これまでに放送された「素朴なギモン」とその答えを、忘れないように復習しておきましょう。
〝お茶を飲む姿が似合うステキな大人〟に立候補した人に、チコちゃんがぶつけたのは、こんなギモンでした!


答え:もともとお茶は茶色だったから

詳しく教えてくれたのは、お茶の歴史と民俗学を研究している、静岡産業大学総合研究所の客員研究員・中村羊一郎さん。
いわく、「お茶がもともと茶色だったから」。その歴史をひもとくと……。

お茶が日本に伝わってきたのは、平安時代。ただし当時のお茶は、茶葉を蒸して固めたものを砕いて粉にし、それを煮出したもので、身分が高い人だけが飲むことができる高級品でした。

平安時代のお茶とは、蒸した茶葉を粉にして煮出し たもの。高級品であり、庶民には全くなじみのない 飲みものだった。

庶民がお茶を飲み始めるようになったのは鎌倉時代ごろ。ところが、このお茶は、摘んで干した茶葉を煮出しただけのもの。
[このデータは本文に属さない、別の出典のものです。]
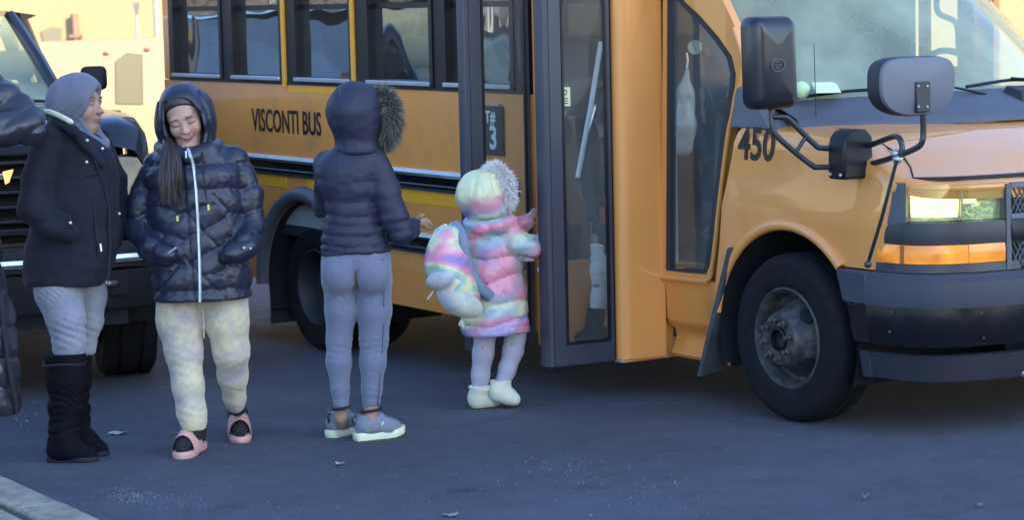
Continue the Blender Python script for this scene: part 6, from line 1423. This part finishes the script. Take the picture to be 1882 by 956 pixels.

色は、赤と黒がまざったような色でした。

中村さんによると、 「これが布巾などにしみ込むと、布がいわゆる茶色に染まったことから〝茶色〟という言葉が生まれたのではないか」とのこと。

鎌倉時代に庶民に飲まれていたお茶。蒸す手間を省 き、干して乾燥させた茶葉を煮出して作っていた。 これで染まった布の色が「茶色」。

そして江戸時代になると、蒸した茶葉を手でもみながら乾燥させるという、新しい製法が生み出されます。これによってあの鮮やかな〝緑色のお茶〟が誕生!
やがて全国に広く普及し、徐々に「お茶といえば緑茶」が主流となっていきました。

江戸時代に生まれた“手もみ”製法によって、茶葉の緑色がそのまま抽出される「煎茶」が誕生。庶民にも愛され、広く普及する。
濃い緑色をした「抹茶」も、(平安時代のお茶と)同じころに日本に伝わってはいたが、やはり庶民には普及していなかった。しばらくの間、庶民にとって「お茶とは茶色いもの」だったのだ。

つまり、お茶の歴史の中で生まれた「茶色」という名称だけが、緑茶から連想される色に反して、そのまま残ったと考えられるそうです。